■ **Prompt**
From the records below, copy every line that contains the word "parts".

Entries with scene source code
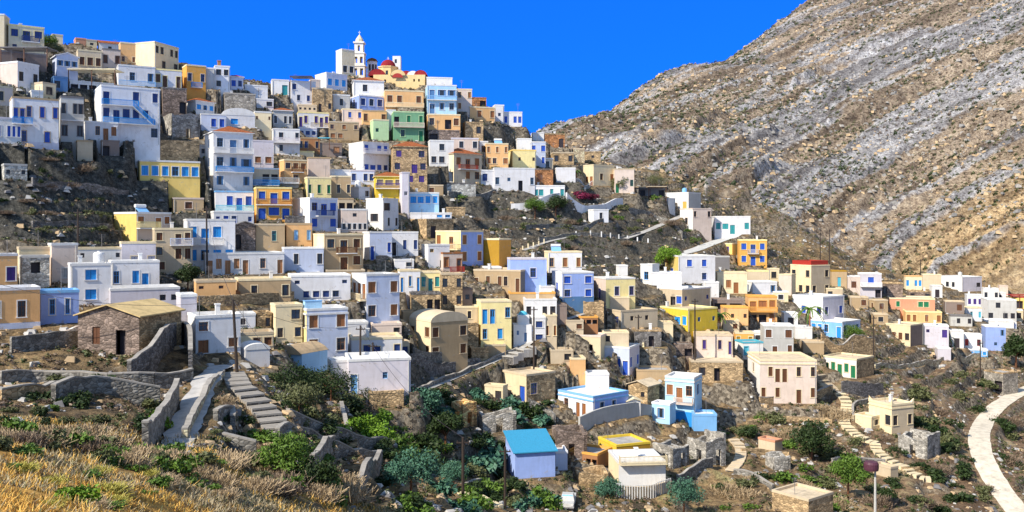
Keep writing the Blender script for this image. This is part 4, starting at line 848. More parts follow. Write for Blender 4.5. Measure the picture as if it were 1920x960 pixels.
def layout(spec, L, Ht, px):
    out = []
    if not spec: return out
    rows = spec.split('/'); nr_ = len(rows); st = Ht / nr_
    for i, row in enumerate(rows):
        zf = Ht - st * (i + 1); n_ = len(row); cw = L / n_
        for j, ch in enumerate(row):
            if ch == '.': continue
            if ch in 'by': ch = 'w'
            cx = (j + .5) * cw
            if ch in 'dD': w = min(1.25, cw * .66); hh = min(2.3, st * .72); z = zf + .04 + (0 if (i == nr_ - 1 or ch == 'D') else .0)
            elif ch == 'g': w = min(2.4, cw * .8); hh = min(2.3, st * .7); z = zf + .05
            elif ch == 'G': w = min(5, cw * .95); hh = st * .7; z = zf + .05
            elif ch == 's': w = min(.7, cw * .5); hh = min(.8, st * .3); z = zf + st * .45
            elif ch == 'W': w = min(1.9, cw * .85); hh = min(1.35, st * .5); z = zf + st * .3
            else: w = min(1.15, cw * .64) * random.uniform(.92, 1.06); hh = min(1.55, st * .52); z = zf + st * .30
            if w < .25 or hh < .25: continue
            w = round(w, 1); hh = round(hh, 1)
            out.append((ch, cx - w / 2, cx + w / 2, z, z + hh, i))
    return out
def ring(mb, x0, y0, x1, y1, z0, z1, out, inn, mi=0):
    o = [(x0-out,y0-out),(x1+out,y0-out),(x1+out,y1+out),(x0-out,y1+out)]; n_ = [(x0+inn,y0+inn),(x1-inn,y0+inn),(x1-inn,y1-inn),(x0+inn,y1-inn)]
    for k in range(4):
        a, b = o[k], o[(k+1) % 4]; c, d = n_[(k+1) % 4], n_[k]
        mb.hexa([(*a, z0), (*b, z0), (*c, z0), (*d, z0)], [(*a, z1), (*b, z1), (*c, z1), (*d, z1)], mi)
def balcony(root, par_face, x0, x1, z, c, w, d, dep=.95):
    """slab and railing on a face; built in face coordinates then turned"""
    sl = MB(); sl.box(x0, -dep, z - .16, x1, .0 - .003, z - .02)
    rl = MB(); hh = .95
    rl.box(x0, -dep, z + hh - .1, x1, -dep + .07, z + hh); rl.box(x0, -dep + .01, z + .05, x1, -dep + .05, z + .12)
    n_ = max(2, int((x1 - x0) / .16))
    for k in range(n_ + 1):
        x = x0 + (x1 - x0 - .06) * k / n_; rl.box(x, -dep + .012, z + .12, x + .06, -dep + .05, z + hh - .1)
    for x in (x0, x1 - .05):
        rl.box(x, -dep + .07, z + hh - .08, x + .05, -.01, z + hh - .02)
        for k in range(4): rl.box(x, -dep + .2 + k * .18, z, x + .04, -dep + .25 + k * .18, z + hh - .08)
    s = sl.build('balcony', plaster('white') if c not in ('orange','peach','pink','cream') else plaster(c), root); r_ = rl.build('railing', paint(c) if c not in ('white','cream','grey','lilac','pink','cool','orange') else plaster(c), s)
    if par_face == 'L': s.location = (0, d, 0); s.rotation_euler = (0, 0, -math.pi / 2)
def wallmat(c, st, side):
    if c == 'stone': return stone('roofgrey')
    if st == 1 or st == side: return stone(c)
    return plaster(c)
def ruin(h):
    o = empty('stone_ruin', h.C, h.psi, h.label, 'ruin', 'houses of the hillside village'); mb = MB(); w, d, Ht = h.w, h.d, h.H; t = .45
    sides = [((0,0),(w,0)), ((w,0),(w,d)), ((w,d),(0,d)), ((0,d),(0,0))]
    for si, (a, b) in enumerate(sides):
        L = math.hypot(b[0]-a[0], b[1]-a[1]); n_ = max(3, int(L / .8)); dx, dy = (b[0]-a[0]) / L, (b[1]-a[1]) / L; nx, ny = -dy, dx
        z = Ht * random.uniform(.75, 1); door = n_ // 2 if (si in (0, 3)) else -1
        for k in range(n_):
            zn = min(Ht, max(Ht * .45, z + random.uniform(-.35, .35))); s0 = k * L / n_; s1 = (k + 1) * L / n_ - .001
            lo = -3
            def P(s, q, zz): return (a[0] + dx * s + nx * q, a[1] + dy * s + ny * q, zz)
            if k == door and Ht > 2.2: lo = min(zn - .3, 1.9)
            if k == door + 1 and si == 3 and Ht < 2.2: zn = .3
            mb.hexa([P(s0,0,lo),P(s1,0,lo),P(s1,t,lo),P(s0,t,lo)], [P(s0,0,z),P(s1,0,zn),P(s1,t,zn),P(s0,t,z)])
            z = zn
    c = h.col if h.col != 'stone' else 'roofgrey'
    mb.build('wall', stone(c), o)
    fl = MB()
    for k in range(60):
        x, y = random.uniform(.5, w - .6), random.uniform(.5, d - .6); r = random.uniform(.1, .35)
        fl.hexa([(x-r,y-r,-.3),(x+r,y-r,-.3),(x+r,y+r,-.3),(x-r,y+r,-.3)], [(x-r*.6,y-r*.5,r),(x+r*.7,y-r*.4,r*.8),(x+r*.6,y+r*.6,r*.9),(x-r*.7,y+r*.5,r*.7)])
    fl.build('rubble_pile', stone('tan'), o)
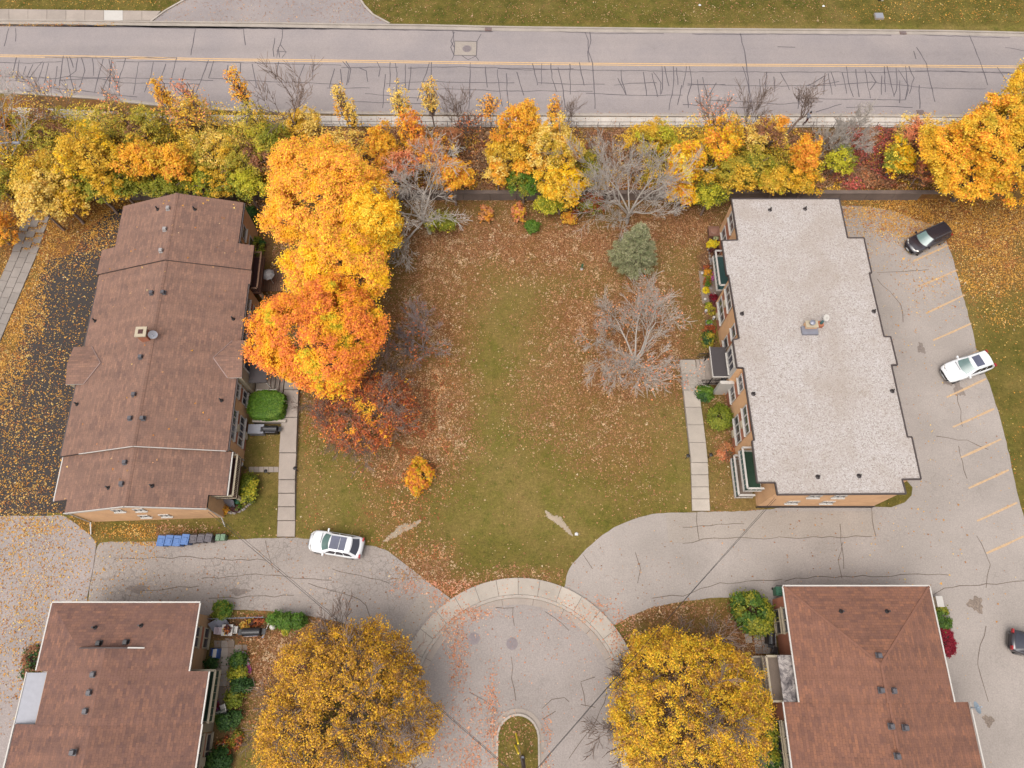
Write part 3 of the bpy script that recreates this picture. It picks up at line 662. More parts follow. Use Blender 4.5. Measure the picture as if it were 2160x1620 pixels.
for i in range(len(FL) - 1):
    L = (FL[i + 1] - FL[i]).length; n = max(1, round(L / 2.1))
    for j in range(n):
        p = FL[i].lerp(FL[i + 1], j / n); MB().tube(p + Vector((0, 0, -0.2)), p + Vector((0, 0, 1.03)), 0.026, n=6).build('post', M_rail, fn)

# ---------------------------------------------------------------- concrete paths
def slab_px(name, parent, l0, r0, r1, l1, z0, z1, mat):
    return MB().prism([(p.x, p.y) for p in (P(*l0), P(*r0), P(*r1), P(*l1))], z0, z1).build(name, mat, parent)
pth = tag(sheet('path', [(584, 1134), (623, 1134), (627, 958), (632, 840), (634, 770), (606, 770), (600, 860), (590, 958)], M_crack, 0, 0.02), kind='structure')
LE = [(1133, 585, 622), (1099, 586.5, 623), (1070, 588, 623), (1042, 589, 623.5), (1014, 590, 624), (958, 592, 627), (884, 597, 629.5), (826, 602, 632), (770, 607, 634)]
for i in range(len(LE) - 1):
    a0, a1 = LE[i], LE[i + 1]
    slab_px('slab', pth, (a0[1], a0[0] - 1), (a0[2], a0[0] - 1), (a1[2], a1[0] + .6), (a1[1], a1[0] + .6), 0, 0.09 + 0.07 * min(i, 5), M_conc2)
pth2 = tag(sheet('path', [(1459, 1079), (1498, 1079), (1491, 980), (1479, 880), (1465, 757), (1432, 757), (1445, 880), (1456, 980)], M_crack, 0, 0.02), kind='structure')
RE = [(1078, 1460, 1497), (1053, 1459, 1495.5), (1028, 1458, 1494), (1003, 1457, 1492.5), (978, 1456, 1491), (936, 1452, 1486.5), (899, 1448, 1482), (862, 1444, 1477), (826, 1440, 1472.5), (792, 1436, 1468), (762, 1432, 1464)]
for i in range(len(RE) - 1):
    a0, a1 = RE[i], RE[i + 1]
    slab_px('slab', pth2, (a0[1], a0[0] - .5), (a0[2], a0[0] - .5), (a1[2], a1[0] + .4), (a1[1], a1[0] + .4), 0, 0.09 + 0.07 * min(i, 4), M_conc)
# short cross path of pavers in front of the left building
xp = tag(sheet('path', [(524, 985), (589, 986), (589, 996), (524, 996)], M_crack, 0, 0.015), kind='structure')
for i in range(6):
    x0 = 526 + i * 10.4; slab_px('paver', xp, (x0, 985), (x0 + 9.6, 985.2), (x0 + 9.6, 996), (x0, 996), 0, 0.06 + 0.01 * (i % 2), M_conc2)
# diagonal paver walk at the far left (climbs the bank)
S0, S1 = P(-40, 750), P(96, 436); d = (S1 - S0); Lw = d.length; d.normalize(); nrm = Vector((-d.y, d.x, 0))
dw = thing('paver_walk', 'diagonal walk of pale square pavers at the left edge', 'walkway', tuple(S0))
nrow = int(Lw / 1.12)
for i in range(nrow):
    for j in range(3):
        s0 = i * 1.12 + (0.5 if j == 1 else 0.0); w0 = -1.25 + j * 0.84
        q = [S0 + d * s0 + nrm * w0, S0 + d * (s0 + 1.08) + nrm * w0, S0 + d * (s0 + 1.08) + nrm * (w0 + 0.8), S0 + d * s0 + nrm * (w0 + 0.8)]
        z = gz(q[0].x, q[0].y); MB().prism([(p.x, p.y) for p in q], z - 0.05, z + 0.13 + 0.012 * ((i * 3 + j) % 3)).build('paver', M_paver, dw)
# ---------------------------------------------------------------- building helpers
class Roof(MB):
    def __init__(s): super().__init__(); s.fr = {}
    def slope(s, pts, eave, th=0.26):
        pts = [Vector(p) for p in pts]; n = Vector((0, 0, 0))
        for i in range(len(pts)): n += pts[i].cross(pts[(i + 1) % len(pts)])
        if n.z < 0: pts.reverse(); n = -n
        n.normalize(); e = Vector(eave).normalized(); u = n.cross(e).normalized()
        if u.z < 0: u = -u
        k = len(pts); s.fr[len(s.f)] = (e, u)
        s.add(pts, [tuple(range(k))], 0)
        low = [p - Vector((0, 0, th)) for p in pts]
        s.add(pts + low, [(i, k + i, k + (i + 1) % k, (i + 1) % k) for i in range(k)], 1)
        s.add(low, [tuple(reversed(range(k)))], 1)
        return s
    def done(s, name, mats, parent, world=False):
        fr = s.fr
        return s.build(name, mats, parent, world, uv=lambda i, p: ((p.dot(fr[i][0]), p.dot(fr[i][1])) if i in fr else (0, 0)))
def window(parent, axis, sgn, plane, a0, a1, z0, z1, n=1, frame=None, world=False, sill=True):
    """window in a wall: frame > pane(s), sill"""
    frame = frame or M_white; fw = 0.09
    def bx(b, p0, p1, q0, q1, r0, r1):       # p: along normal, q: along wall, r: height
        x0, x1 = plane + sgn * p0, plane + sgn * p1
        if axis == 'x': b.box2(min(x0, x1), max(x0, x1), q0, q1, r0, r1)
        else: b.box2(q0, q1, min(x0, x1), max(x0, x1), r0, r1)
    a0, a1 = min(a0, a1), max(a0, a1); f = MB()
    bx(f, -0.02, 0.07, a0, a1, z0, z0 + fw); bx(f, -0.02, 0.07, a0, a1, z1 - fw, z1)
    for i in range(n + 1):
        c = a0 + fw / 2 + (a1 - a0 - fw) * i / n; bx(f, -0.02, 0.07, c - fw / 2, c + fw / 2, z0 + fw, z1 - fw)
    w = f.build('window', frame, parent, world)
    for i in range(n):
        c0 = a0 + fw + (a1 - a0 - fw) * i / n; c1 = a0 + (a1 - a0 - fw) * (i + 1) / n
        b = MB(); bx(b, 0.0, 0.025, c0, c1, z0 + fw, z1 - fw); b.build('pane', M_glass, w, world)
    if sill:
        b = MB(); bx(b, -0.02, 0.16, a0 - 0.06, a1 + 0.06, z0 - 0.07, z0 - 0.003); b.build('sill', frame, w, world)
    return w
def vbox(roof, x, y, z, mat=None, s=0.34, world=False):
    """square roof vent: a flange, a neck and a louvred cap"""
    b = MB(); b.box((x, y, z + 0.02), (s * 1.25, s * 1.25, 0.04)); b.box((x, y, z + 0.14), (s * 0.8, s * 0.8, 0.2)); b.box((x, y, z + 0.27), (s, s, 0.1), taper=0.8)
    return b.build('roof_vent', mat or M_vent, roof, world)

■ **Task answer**
Keep writing the Blender script for this image. This is part 4, starting at line 848. More parts follow. Write for Blender 4.5. Measure the picture as if it were 1920x960 pixels.
Write part 3 of the bpy script that recreates this picture. It picks up at line 662. More parts follow. Use Blender 4.5. Measure the picture as if it were 2160x1620 pixels.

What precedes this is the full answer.